Who’d Put Out A Metroidvania The Same Day As Silksong? Atari

by admin September 8, 2025


When Hollow Knight: Silksong announced its September 4 release date, other games ran for the hills. Indie titles like Demonschool, Baby Steps, and Little Witch in the Woods all picked up their skirts and dashed away into the depths of September to avoid trying to compete with the massive attention Team Cherry’s sequel was certain to receive. But not Atari. No, those brave folks decided to stick to their guns and plans, and released tough-as-nails 2D Metroidvania Adventure of Samsara on the very same day. Silksong saw over half a million simultaneous players within a few hours of launch. Take a guess how Samsara fared.

Twelve. Adventure of Samsara, the Castlevania-inspired hardcore platformer from Brazilian indie studio Ilex Games, has seen a peak player count of 12.

This, to be clear, is absolutely unfair. I’ve had a play of the game, and it sports splendid pixel graphics, a really pleasingly weighty sense of movement, and proper heft to its sword-swinging combat. It’s also just how everyone seems to want these games to be: easy-peasy in general, and then ludicrously difficult in specific moments. I don’t get it, but that’s what people seem to love. My only real criticism is that the player character is perhaps too small on the screen, but on another day, perhaps in a different month, Adventure of Samsara could have been the darling of the Soulslike lovers.

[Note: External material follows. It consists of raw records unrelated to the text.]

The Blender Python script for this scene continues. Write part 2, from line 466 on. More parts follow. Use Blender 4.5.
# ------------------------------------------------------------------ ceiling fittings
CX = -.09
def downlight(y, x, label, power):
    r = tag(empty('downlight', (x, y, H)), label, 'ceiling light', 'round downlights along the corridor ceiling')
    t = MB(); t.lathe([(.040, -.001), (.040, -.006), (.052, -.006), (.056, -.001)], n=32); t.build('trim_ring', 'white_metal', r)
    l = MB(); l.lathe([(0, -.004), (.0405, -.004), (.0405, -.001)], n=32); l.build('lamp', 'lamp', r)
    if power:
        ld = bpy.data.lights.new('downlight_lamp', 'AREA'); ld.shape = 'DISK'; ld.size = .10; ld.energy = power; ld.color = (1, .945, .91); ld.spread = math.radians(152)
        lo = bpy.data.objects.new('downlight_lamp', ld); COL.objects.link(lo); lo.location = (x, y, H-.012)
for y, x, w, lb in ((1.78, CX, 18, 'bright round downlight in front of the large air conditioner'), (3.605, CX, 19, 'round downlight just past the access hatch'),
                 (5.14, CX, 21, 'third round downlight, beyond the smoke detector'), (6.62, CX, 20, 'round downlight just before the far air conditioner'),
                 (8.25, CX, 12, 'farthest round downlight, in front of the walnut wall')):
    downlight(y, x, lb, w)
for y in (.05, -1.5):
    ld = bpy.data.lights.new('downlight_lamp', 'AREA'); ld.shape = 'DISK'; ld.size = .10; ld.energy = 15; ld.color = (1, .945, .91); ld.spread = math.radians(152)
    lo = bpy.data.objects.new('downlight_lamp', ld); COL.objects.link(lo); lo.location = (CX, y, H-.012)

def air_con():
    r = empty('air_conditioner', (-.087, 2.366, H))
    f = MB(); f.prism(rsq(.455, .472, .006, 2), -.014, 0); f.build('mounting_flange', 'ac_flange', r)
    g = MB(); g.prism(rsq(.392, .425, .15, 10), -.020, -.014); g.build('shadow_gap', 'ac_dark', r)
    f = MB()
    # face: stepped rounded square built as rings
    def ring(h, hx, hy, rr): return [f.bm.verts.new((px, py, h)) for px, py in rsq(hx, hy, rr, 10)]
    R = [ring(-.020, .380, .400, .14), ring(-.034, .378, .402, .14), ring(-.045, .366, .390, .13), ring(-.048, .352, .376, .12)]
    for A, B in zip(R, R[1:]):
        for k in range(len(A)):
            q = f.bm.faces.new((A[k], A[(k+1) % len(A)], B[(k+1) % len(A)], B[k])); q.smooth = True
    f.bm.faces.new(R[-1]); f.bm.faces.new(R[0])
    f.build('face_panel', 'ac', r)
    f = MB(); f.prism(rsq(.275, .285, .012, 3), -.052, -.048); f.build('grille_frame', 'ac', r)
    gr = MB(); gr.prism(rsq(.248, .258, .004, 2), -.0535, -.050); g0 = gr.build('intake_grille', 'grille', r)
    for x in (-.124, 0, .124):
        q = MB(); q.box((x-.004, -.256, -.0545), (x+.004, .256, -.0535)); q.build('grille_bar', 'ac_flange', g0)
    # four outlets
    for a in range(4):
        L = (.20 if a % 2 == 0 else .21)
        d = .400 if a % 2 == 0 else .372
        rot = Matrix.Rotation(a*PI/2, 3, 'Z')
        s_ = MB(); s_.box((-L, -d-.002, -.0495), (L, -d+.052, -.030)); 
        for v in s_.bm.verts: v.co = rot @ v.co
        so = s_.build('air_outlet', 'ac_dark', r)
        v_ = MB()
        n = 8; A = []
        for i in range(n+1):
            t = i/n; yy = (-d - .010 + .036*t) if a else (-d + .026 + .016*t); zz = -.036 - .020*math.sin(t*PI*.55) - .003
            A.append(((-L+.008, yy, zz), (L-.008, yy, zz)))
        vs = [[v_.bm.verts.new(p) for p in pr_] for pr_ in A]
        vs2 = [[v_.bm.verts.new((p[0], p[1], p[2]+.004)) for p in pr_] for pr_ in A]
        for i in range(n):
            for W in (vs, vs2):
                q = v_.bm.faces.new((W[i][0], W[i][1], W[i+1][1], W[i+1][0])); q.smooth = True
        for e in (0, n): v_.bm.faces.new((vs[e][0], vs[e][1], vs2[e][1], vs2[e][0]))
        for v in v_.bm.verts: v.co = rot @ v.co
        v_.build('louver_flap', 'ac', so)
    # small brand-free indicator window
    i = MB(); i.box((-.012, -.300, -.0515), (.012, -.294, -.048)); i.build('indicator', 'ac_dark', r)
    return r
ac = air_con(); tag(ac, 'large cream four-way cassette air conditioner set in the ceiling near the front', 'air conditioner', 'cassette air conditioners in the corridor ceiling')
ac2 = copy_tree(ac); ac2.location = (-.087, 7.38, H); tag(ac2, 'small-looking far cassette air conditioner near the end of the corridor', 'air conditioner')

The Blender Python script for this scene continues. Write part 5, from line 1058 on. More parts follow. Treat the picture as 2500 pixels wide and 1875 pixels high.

12 people showed up. That’s concurrent players, of course, meaning Samsara could have sold anywhere up to, maybe, 50 copies? Perhaps in fact it’s sold many more, and everyone who bought a copy also picked up Silksong, deciding to play that first? I’m trying to be optimistic. But it really looks like a worthy Metroidvania might have been completely drowned by making the inexplicable decision to release against such an obviously dominating competitor.

I’ve reached out to both developers Ilex and publishers Atari to ask what the thinking was here. However, I’ve noticed that Atari really doesn’t seem to have put a great deal of effort into promoting the game. The game appears on the official site, but I’m unable to find even a press release for the game. It was announced only three months ago, then released across consoles and PC without any fanfare at all, on the worst day possible for a game like this.

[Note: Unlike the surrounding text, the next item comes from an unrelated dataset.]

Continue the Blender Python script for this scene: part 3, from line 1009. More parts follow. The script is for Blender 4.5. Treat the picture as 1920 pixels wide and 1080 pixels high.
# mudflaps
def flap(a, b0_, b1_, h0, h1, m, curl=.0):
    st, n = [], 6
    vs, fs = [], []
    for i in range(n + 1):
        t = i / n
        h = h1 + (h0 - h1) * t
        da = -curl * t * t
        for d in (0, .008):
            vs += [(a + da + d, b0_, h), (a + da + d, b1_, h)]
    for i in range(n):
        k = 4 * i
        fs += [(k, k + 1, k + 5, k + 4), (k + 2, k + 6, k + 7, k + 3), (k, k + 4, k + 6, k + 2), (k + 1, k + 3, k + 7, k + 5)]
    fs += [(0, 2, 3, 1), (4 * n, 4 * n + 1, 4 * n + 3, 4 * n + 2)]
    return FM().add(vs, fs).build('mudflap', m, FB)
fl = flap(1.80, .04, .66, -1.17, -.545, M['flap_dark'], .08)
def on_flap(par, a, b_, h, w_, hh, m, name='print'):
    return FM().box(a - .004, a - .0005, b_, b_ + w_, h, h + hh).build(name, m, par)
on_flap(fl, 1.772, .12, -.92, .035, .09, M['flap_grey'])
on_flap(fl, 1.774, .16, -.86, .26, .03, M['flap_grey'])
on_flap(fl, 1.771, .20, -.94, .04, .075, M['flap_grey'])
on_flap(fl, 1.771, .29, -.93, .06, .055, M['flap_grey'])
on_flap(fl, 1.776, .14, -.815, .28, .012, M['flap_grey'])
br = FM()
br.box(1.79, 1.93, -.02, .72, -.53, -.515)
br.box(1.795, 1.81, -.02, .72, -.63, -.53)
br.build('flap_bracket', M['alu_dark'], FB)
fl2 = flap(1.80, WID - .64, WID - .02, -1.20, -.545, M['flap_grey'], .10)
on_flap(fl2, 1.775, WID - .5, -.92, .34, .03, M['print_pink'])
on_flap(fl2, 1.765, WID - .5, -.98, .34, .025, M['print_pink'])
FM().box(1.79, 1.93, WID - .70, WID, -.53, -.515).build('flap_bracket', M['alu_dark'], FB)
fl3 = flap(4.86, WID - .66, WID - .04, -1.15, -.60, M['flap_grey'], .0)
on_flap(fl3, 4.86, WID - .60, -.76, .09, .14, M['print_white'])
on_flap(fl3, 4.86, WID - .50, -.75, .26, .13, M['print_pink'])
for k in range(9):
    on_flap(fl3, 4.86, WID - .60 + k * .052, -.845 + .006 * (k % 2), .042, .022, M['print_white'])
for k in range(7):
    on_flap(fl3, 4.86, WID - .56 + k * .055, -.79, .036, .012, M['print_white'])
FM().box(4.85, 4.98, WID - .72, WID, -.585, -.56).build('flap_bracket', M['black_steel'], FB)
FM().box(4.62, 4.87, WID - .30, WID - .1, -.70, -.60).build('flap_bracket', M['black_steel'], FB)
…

Which seems a big shame. The scant 12 reviews (that number again) on Steam skew very positive, with words like “wonderful” and “awesome” being used with merry abandon. And the game has received a grand total of two professional reviews, an 8 from Video Chums, and a 7 from Nintendo Life. Fair play to both sites for putting in the effort.

We’ll update you if we hear answers on why this was allowed to happen to the poor little game.